Review of Four Sons

Four Sons (1928)
6/10
An oddly truncated "epic"
25 October 2015
It would be interesting to know the history behind this late silent release, which was apparently quite popular at the time but now feels like a somewhat butchered edit of what was originally planned as a "Big Parade"-like epic--I have no idea if that's what actually happened to it, but that's how it plays. (It's possible that the talkie craze had escalated such between its green- lighting and completion that the studio decided a long, elaborate silent would only reduce the number of screenings/box office per day, and ordered the film severely cut.)

The cluttered story about a loving Bavarian small-town family and its fate during WW1 is staged with lavish care in virtually every shot, with beautiful lighting/camera-movement effects and frequent large numbers of extras and bit players involved.
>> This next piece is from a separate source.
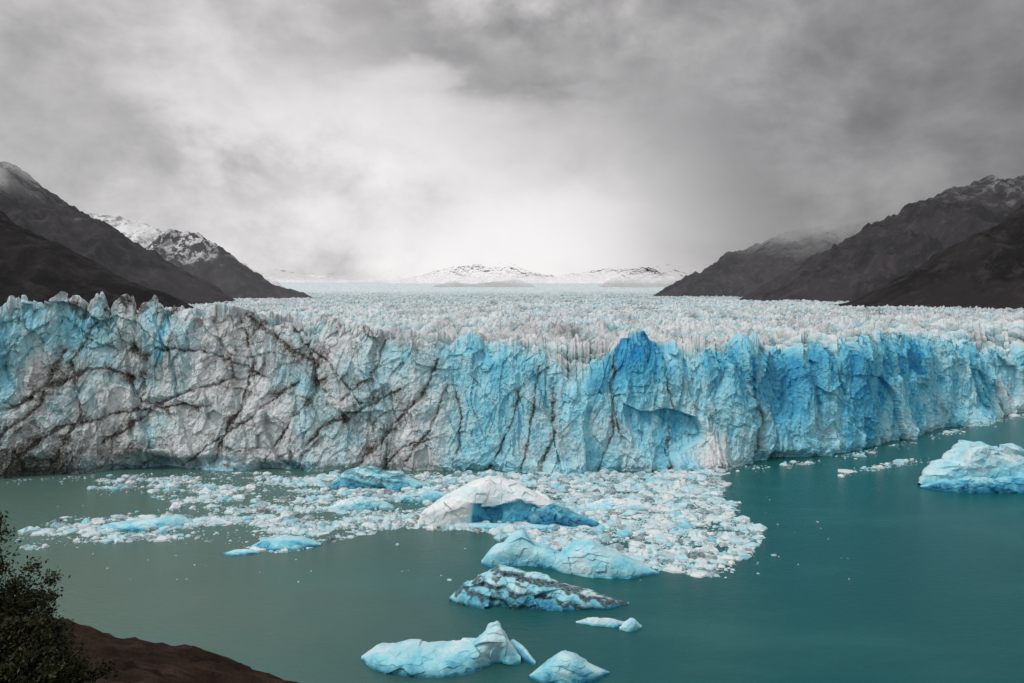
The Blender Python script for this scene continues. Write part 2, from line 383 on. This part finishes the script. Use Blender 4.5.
def iceberg(parts,blue=.3,dirt_shade=0.,ox=0,oy=0,**k):
    cos=[];fs=[];bl=[];di=[];off=0
    for i,prt in enumerate(parts):
        kk=dict(k); 
        if isinstance(prt,tuple): prt,ex=prt; kk.update(ex)
        bb_=kk.pop('blue',blue); dt=kk.pop('dirt_shade',dirt_shade); fbl=kk.pop('fblue',.25)
        sd=kk.pop('seed',1)+i*13
        xx,yy,zz,ra,nn,cy,hol=loft(prt,seed=sd,**kk)
        cos.append(np.stack([xx+ox,yy+oy,zz],-1).reshape(-1,3)); fs.append(grid_faces(*xx.shape,off)); off+=xx.size
        B=bb_+.18*(ra-.5)-.4*nn+fbl*sst(-.1,-.9,cy)*sst(8,1,zz)+.28*sst(1.2,.1,zz)+.80*sst(.1,.5,hol)
        st_=np.sin((xx*.35+zz*1.5+yy*.25+5*nn)*1.1)
        Dd=dt*sst(-.2,.6,st_*.7+nn*1.2)
        bl.append(B.ravel()); di.append(Dd.ravel())
    return make_mesh('iceberg',np.concatenate(cos),np.concatenate(fs),M_berg,dict(blue=np.clip(np.concatenate(bl),0,.97),dirt_shade=np.clip(np.concatenate(di),0,1)))
iceberg([[(-89,342,.5,.3),(-82,343,5,3),(-76,344,8,7),(-68,345,8,9.5),(-60,344,7,7),(-52,343,7,6),(-44,342,5,3),(-38,341,.5,.3)]],.40,.6,seed=3)
iceberg([[(-157,280,.4,.2),(-152,280,3,1.6),(-142,281,5,2.4),(-134,282,5,3.0),(-128,284,4,3.4),(-122,285,.6,.4)]],.36,0.,seed=8,fblue=.15,amp=.7)
iceberg([[(-91,258,.4,.2),(-87,258,4,2.4),(-80,259,6,2.8),(-73,259,5,2.4),(-67,260,.5,.3)]],.42,0.,seed=13,amp=.6)
iceberg([([(-36,284,.6,1),(-34,285,3.5,5.),(-29,287,6.5,8),(-23,289,9,10.5),(-16,291,9.5,14),(-10,292,9.5,16.5),(-5,292,9,16),(1,291,8.5,14.5),(7,290,8,12.5),(13,288,7,9.5),(18,286,5.5,6),(22,285,3,3),(25,284,.6,.5)],
          dict(blue=.03,fblue=.1,amp=.48,hollow=(-17,26,2.6,.50,.92),p=.55,e=.75)),
         ([(3,286,.5,.4),(8,286,4.5,6.5),(14,285,5,7.5),(20,284,4.5,6),(26,283,3.5,4.2),(31,282,2,2.2),(35,281,.5,.4)],dict(blue=.72,fblue=.2,amp=.9,dirt_shade=.45)),
         ([(-26,281.5,.4,.3),(-20,281,2,1.4),(-10,280,2.4,1.6),(5,279,2.4,1.4),(16,278.5,2,1.2),(27,279,.4,.3)],dict(blue=.30,amp=.7))],.1,0,seed=21)
iceberg([([(-10,242,.6,.5),(-7,242,4,4.5),(-3,243,5,6),(1,244,5,9.5),(4,244,4.5,10),(7,243,4.5,6),(12,242,5,5),(17,241,4,3),(21,240,.6,.5)],dict(amp=.45)),
         ([(12,238,.6,.5),(16,238,5,5),(20,238,7,8.5),(25,237,8,9),(30,236,8,6.5),(36,235,7,4.5),(41,234,4,2.2),(46,233,.5,.3)],dict(amp=.40))],.42,0,seed=34,p=.6,fblue=.12)
iceberg([[(-18,212,.5,.4),(-14,212,4,4),(-8,213,6,6.5),(0,213,7,8),(8,212,7,6.5),(16,211,6,4),(22,210,5,3),(28,209,3,1.8),(33,209,.5,.3)]],.40,.9,seed=45,amp=.9)
iceberg([([(-36,177,.5,.4),(-32,176,5,3),(-24,175,7,3.4),(-16,175,7,3.2),(-9,176,6,4.5),(-5,177,4.5,7.5),(-3,177,3,8.5),(-1,176,3,5),(2,175,1,1.2)],dict(amp=.6)),
         ([(-2,180,.4,.5),(0,180,1.4,3.4),(2,179,1.6,2.5),(4,176,1.8,1.8),(5.5,174,.4,.4)],dict(amp=.5))],.36,0,seed=56,p=.6)
iceberg([[(4,168,.4,.4),(7,168,3,2.6),(11,169,4,5),(14,169,4,4.6),(18,169,3,2.2),(22,170,.4,.3)]],.38,0,seed=67,p=.6,amp=.6)
iceberg([([(190,345,.6,.5),(194,346,6,6),(202,348,9,10),(209,350,11,12),(215,350,11,18),(222,350,11,19),(230,350,11,15.5),(240,350,12,16),(250,350,12,15),(262,350,8,8),(268,350,1,.5)],dict(p=.5,e=.7,amp=1.1)),
         ([(188,341,.5,.4),(196,339,5,4),(206,337,6,6),(222,337,6,5),(240,338,6,7),(255,340,.5,.4)],dict(blue=.55,p=.55))],.42,.10,seed=78,fblue=.35)
iceberg([[(17,197,.3,.2),(21,197,2,1.),(27,196,2.2,1.1),(31,196,.3,.2)]],.1,.2,seed=80)
iceberg([[(28,193,.3,.2),(30,193,2,2.2),(32,194,2,2.4),(34,194,.3,.2)]],.15,0,seed=82)
iceberg([[(-98,251,.3,.2),(-94,251,2.4,1.2),(-89,252,2.2,1.),(-86,252,.3,.2)]],.34,0,seed=84)
iceberg([[(-76,305,.4,.3),(-70,306,4,3.5),(-62,308,5,4.5),(-56,309,4,3),(-50,310,.5,.3)]],.15,0,seed=86)
iceberg([[(28,305,.4,.3),(34,305,4,3),(42,306,5,4),(52,306,4,2.5),(58,306,.5,.3)]],.1,0,seed=88)
iceberg([[(-52,318,.4,.3),(-46,319,3,3),(-38,320,5,4.5),(-30,320,4,3),(-24,320,.5,.3)]],.3,.2,seed=92)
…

Yet the story itself hurtles along with so little time for detail and characterization that the emotional impact is blunted. Of the titular four sons, only the one who goes to America is given significant screen time, which greatly lessens the intended impact when siblings become combat casualties. So the primary focus falls on their widowed ma, a Mother Macree type (curiously, Ford made another film of that precise name the same year) whose selfless suffering over the years is portrayed gracefully, yet is a rather one-note and predictable characterization to base the entire film around. And the villainous German officers who send her boys off to their deaths are even more caricatured "Dirty Hun" types, complete with omnipresent sneers and monocles.

Scene by scene, "Four Sons" is directed in such a virtuoso fashion, and the production so ambitious in story arc and physical scale, that it feels like a leisurely, sentimental but masterly 2 1/2 hour epic that unfortunately somehow got reduced to a 90-minute highlight reel with little nuance or breathing room. That Ford could do better is clear from such films of the same era as "The Iron Horse" and "3 Bad Men." "Four Sons" is still well worth seeing, for its visual qualities in particular as well as numerous effective individual sequences. But it plays like the truncated shell of something that was originally planned as a much more expansive project.